La rendita agricola, il sovrappiu' che veniva al proprietario del fondo, dopo aver dato da mangiare alle famiglie contadine, era infatti dovuto alla natura. La convenienza della gestione del fondo non dipendeva solo dall'appropriazione, in qualsiasi forma, del lavoro altrui, ma anche dal controllo della propulsivita' della natura, cioe' di quell'energia intelligente, di origine solare, che fa crescere le piante e che permette la riproduzione degli animali, compresi gli esseri umani. Dato che la terra puo' produrre piu' alimenti di quanti servono alla riproduzione dei suoi coltivatori, si creano le condizioni per il mantenimento dei non-contadini, cio degli abitanti della citta'. Questa era la situazione prima del capitalismo industriale. La scienza applicata, l'accumulazione, la produzione per il mercato, hanno poi cambiato completamente la situazione delle citta', in quantita' e qualita'.
Il fatto principale, da questo punto di vista, e' il rapporto tra mobilita' e concentrazione, in quanto il capitalismo muove e concentra cio' che prima era stabile e diffuso. Si concentrano le risorse produttive, cioe' trasformative delle risorse naturali in un punto, nel quale si ricavano prodotti, che poi vengono diffusi, irraggiati nella citta' abitata. Concentrazioni, trasformazione, mobilita'.

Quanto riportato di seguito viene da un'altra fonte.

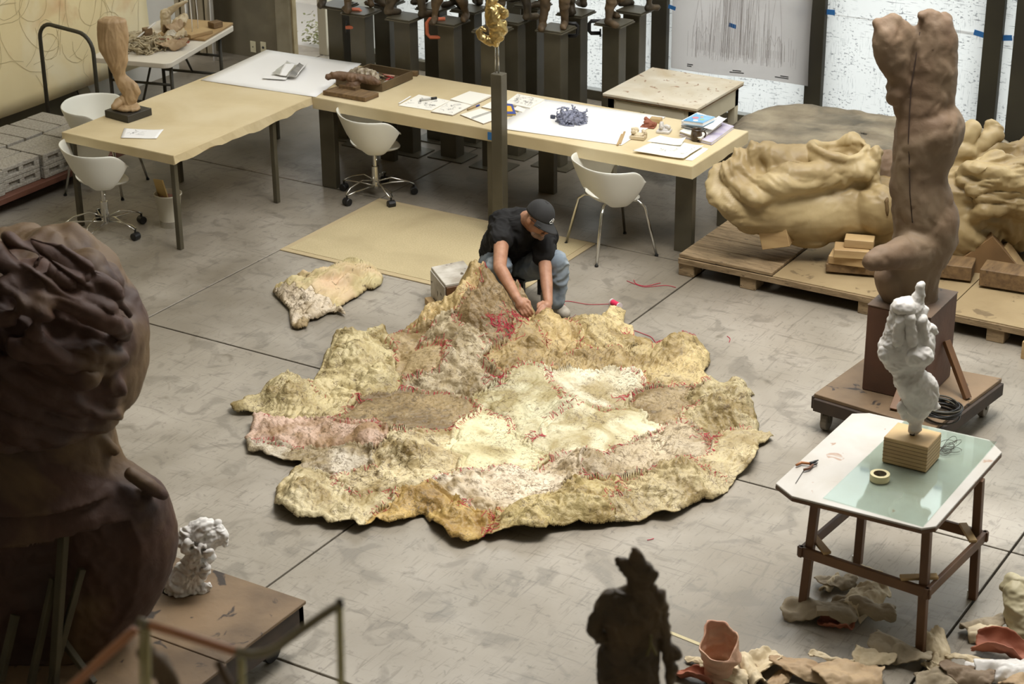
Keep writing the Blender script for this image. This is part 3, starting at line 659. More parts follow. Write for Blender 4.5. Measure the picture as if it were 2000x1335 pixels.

A sua volta una concentrazione di macchine produttive richiede la mobilita' e la concentrazione di una corrispondente mano d'opera nella zona della fabbrica, mentre le citta' diventano mercato per l'acquisto di merci, grazie alle conoscenze applicate che permettono l'impiego delle macchine, aumentano le risorse disponibili, la varieta' delle figure sociali e produttive, la consistenza numerica delle popolazioni. Al loro interno, in particolare, aumentano i ceti medi, cioe' le figure sociali con funzioni di tipo intellettuale-comunicativo, che potrebbero essere indicate come scribi, o moderni scribi.

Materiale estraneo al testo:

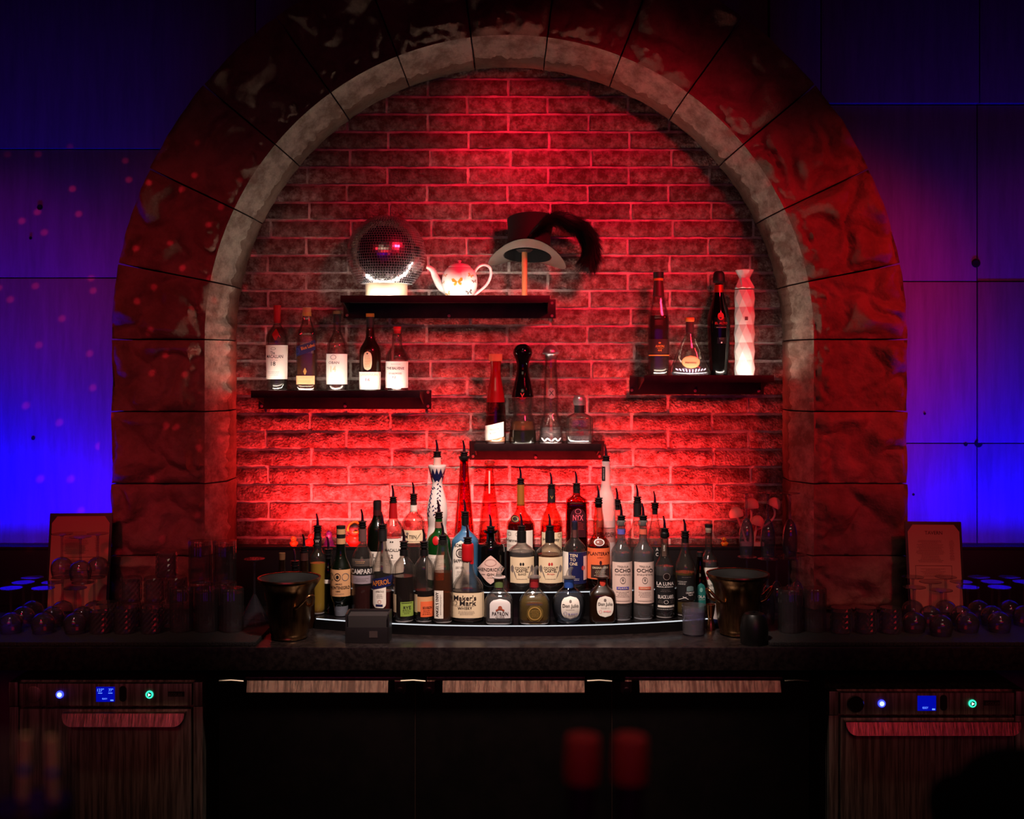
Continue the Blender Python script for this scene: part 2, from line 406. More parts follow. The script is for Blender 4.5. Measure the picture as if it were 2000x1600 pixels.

In definitiva, l'epoca industriale, con tutti i suoi aspetti, compresi quelli di conflitto tra capitale e lavoro, e' caratterizzata da idee di artificialita' antropocentrica. Si puo' capire che la citta' che ne e' derivata, cioe' la citta' artificiale ed antropocentrica, abbia portato all'insostenibilita'. Infatti vi sono stati, insieme, un grande aumento dei prodotti e servizi industriali disponibili ed un grande distanziamento dai cicli naturali. Cio' ha corrisposto ad un ingrandimento fisico della citta', dato che erano ormai risolti i problemi di produzione alimentare anche a forte distanza, attraverso tecniche moderne di conservazione e trasporto. Ha corrisposto anche ad una emarginazione dei cicli naturali, attuata sia nei processi produttivi che corrispondevano alla valorizzazione del capitale, all'aumento delle merci ed anche alla diffusione dei consumi con i suoi vantaggi e svantaggi, sia nella vita concreta degli individui e nelle loro percezioni quotidiane, tanto che si e' arrivati, senza rifletterci sopra, a quel tipo di scambio, per cui nella citta' sono presenti molte automobili ma non e' piu' possibile immergersi nell'acqua dei fiumi.

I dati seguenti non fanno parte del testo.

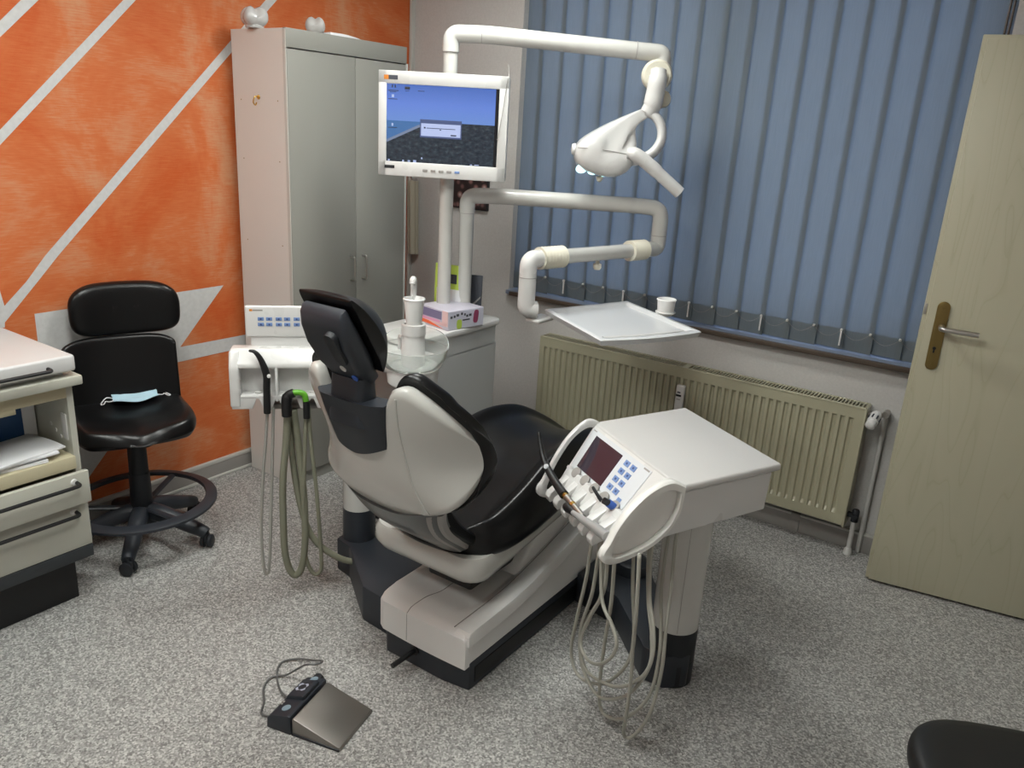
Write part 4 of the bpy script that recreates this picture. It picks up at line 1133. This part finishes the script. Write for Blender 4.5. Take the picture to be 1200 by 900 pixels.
# grey collar that carries the headrest
b = B()
def colf(off, g=1.0):
    def f_(u, v):
        e = 2*u-1; zb_ = .832+.030*abs(e)**1.5; z_ = zb_+(.992-zb_)*v
        hw = .094+.022*v; x = hw*e*g
        return (XC+x, ys(z_)-.020+.030*abs(e)**4+off-.010*v, z_)
    return f_
sheet(b, 24, 14, colf(0), colf(.075)); obj('headrest_collar', b, DARK, t, ang=50)
# headrest: neck and plate tilt back over the collar
HB = Matrix.Translation((XC, 1.362, 1.068)) @ RX(math.radians(31))
b = B()
def neck_ring(w_, d0, d1, z):
    P = rounded_plan(-w_, w_, d0, d1, min(.018, (d1-d0)*.4), 4); return [(x, y, z) for x, y in P]
loft(b, [neck_ring(.064, -.045, .030, -.145), neck_ring(.058, -.046, .026, -.10), neck_ring(.055, -.044, .022, -.05), neck_ring(.056, -.040, .018, -.02)], M=Matrix.Translation((XC, 1.362, 1.068)))
loft(b, [neck_ring(.056, -.034, .018, -.03), neck_ring(.060, -.040, .016, .0), neck_ring(.074, -.048, .012, .045), neck_ring(.077, -.050, .010, .11), neck_ring(.077, -.042, .008, .155), neck_ring(.075, -.026, .006, .185), neck_ring(.070, -.014, .004, .196)], M=HB)
hr = obj('headrest_bracket', b, DARK, t, ang=45)
b = B()
prism(b, rounded_plan(-.018, .018, -.050, .050, .017, 6), -.004, .012, lambda u, v, w_: (u+.038, -.046-w_, v+.112), .004, M=HB)
obj('release_paddle', b, DARKM, hr)
for x, z in ((.018, .040), (.040, .010)):
    b = B(); lathe(b, [(0, 0), (.0085, 0), (.010, .003), (0, .004)], M=HB @ T(x, -.046+(.003 if z < .02 else 0), z) @ RX(math.pi/2), seg=18); obj('bracket_button', b, BLUE if z < .02 else PIPE, hr)
b = B()
def hc(back):
    def f_(u, v):
        e = uspan(u); zz = -.012+.232*v
        th = sinterp([(0, .016), (.10, .052), (.28, .088), (.5, .092), (.75, .066), (.92, .034), (1, .016)], v)
        w_ = .092*(1-.16*max(0, (.25-v)/.25)**1.5)*(1-.06*max(0, (v-.85)/.15)**2)
        y = .010+(0 if back else th*(1-.60*abs(e)**3))
        return (e*w_, y, zz)
    return f_
sheet(b, 28, 26, hc(True), hc(False), M=HB); obj('headrest_cushion', b, VINYL, t, sub=1, ang=180)

# supports of side elements: low arms and columns ----------------------
b = B()
prism(b, [(-2.045, 1.955), (-2.035, 1.875), (-1.95, 1.86), (-1.72, 1.70), (-1.585, 1.69), (-1.585, 2.05), (-1.66, 2.05), (-1.90, 2.0)], .0, .135, idm, .008)
obj('left_carrier_arm', b, DARK, t)
b = B(); lathe(b, [(0, 0), (.03, 0), (.035, .02), (.03, .055), (0, .055)], M=T(-1.75, 2.02, .13), seg=24); obj('carrier_cap', b, BELLOWS, t)
b = B()
prism(b, [(-1.207, 2.28), (-1.207, 2.62), (-1.06, 2.56), (-.96, 2.42), (-.70, 2.18), (-.685, 2.09), (-.74, 2.035), (-.82, 2.04), (-1.02, 2.24)], .0, .12, idm, .008)
lathe(b, [(0, 0), (.06, 0), (.065, .04), (.06, .16), (.045, .17), (0, .17)], M=T(-1.06, 2.43, 0), seg=30)
obj('right_carrier_arm', b, DARK, t)

# ================================================================== ASSISTANT ELEMENT (left)
CLX, CLY = -1.985, 1.945
t = thing('assistant_element', 'white assistant element with suction hoses left of the chair', 'assistant element', (CLX, CLY, 0)); AE = t
b = B(); tube(b, [(CLX, CLY, .128), (CLX, CLY, .262)], .061, 32); obj('column_collar', b, DARK, t)
b = B(); tube(b, [(CLX, CLY, .262), (CLX, CLY, .80)], .060, 32); obj('column', b, TUBE, t)
W_ = Vector((.69, .724, 0)).normalized(); N_ = Vector((-W_.y, W_.x, 0))  # N_ points away from the viewer
MA = Matrix(((W_.x, N_.x, 0, -2.167), (W_.y, N_.y, 0, 1.539), (0, 0, 1, .716), (0, 0, 0, 1)))  # x along face 0..0.31, y back, z 0..0.196
b = B(); tube(b, fillet([(CLX, CLY, .78), (CLX, CLY, .83), MA @ Vector((.18, .12, .11)), MA @ Vector((.18, .06, .11))], .03), .028, 16); obj('support_arm', b, WHITE, t)
AW = .315
b = B()
box(b, .002, AW-.002, .052, .083, .035, .185, .004, M=MA)              # back wall
prism(b, [(0, .150), (.03, .196), (.085, .196), (.085, .135), (0, .135)], 0, AW, lambda u, v, w_: (w_, u, v), .006, 3, M=MA)  # top slab
prism(b, [(-.004, .0), (-.004, .140), (.02, .192), (.085, .192), (.085, .0)], -.004, .030, lambda u, v, w_: (w_, u, v), .008, 3, M=MA)
prism(b, [(0, .02), (0, .15), (.085, .15), (.085, .02)], .142, .152, lambda u, v, w_: (w_, u, v), .003, M=MA)
prism(b, [(0, .02), (0, .15), (.085, .15), (.085, .02)], AW-.012, AW, lambda u, v, w_: (w_, u, v), .003, M=MA)
# toothed lower lip with hose notches
notch = [.084, .147, .205, .262]
edges = [.0]+notch+[AW]
for i in range(5):
    x0 = edges[i]+(0 if i == 0 else .004); x1 = edges[i+1]-(0 if i == 4 else .004)
    i0 = 0 if i == 0 else .014; i1 = 0 if i == 4 else .014
    prism(b, [(x0, .040), (x1, .040), (x1, .030), (x1-i1, -.006), (x0+i0, -.006), (x0, .030)], 0, .085, lambda u, v, w_: (u, w_, v), .003, M=MA)
box(b, 0, AW, .0, .060, .030, .042, .003, M=MA)
obj('holder_body', b, WHITE, t)
for x in (.084, .262):
    b = B(); lathe(b, [(0, 0), (.010, 0), (.012, .006), (0, .010)], M=MA @ T(x, .03, .040), seg=18); obj('holder_button', b, PIPE, t)
b = B(); box(b, .11, .29, .03, .09, -.020, .0, .008, 3, M=MA); obj('hose_guide', b, BASEB, t)
b = B(); box(b, .062, .272, .075, .10, .19, .232, .004, M=MA); obj('panel_neck', b, WHITE, t)
b = B(); box(b, .048, .288, .068, .088, .228, .333, .005, 3, M=MA); pa = obj('keypad_panel', b, WHITE, t)
for r_ in range(2):
    for g_ in range(3):
        for k in range(2):
            x = .088+g_*.058+k*.027; z = .296-r_*.019
            b = B(); box(b, x, x+.020, .0665, .0685, z-.012, z, .0008, M=MA); kb = obj('key', b, BUTTON, pa)
b = B()
for r_ in range(2):
    for g_ in range(3):
        for k in range(2):
            x = .088+g_*.058+k*.027; z = .296-r_*.019; box(b, x+.007, x+.013, .066, .0668, z-.009, z-.003, M=MA)
obj('key_symbols', b, BTNDARK, pa, smooth=False)
b = B(); box(b, .062, .072, .0672, .0684, .316, .323, M=MA); obj('brand_mark', b, ORANGEL, pa, smooth=False)
b = B(); box(b, .073, .105, .0672, .0684, .317, .322, M=MA); obj('brand_text', b, BASEB, pa, smooth=False)
b = B(); box(b, .255, .275, .0672, .0684, .318, .321, M=MA); obj('model_text', b, BASEB, pa, smooth=False)

def hose(pts, r, m_, name, label, group, n=8, zmin=True):
    b = B(); P = catmull(pts, n)
    for p in P: p.z = max(p.z, r+.001)
    tube(b, P, r, 12); return obj(name, b, m_, group, ang=180)
thin = [(-2.089, 1.623, .714), (-2.096, 1.614, .584), (-2.105, 1.604, .456), (-2.113, 1.594, .258), (-2.111, 1.596, .1), (-2.105, 1.606, .078), (-2.098, 1.611, .12), (-2.091, 1.621, .324), (-2.084, 1.630, .52), (-2.080, 1.635, .646), (-2.077, 1.638, .714)]
hose(thin, .0055, HOSETH, 'air_hose', 'thin pale grey hose loop under the black syringe', AE)
thick = [(-2.041, 1.669, .730), (-2.047, 1.663, .60), (-2.057, 1.651, .45), (-2.061, 1.649, .30), (-2.059, 1.651, .151), (-2.044, 1.668, .071), (-2.023, 1.688, .085), (-2.013, 1.702, .182), (-2.016, 1.708, .352), (-2.030, 1.703, .551), (-2.045, 1.697, .70)]
hose(thick, .0125, HOSEOL, 'suction_hose', 'thick olive suction hose hanging in a long loop', AE)
right = [(-1.999, 1.714, .735), (-2.006, 1.705, .516), (-2.013, 1.700, .319), (-2.012, 1.703, .147), (-1.994, 1.720, .071), (-1.977, 1.737, .073), (-1.972, 1.742, .126), (-1.981, 1.735, .384), (-1.993, 1.725, .58), (-1.999, 1.722, .712)]
hose(right, .0072, HOSEOL, 'saliva_hose', 'slimmer olive hose loop nearest the chair back', AE)
back = [(-2.075, 1.70, .707), (-2.066, 1.70, .551), (-2.048, 1.705, .388), (-2.020, 1.72, .252), (-1.988, 1.745, .18), (-1.94, 1.79, .125), (-1.90, 1.84, .10), (-1.87, 1.88, .12)]
hose(back, .0115, HOSEOL, 'drain_hose', 'thick olive hose curving down to the dark carrier arm', AE)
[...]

Si pone ora il problema di recuperare sia l'integrita' dell'aria e dei corsi d'acqua, sia il diritto alle zone verdi urbane, nelle quali si gode di un certo grado di rapporto con la natura.
C'e' pero' un altro grosso problema da segnalare.
La natura, infatti, con il suo carattere di vincolo, svolgeva anche una funzione di regolatore delle abitudini e dei consumi. Caduto, almeno in apparenza, questo vincolo, e' caduta anche la sua funzione regolativa, che non potra' essere recuperata soltanto attraverso automobili pi pulite ed elettrodomestici piu' efficienti, che pure sono indispensabili.
Occorre qui mettere in evidenza il tema del valore culturale del rapporto tra la convivenza e la struttura del territorio, come elemento regolativo della socialita'. Cio' implica di ripensare alle abitudini di vita sul territorio, alle relazioni, all'impiego dei tempi.
Implica di ripensare al progetto sociale come vera e propria produzione di socialita', cioe' azione consapevole che oltre a produrre beni e servizi produca relazioni e significati, sia tra i diversi individui che abitano su uno stesso territorio, sia con la natura.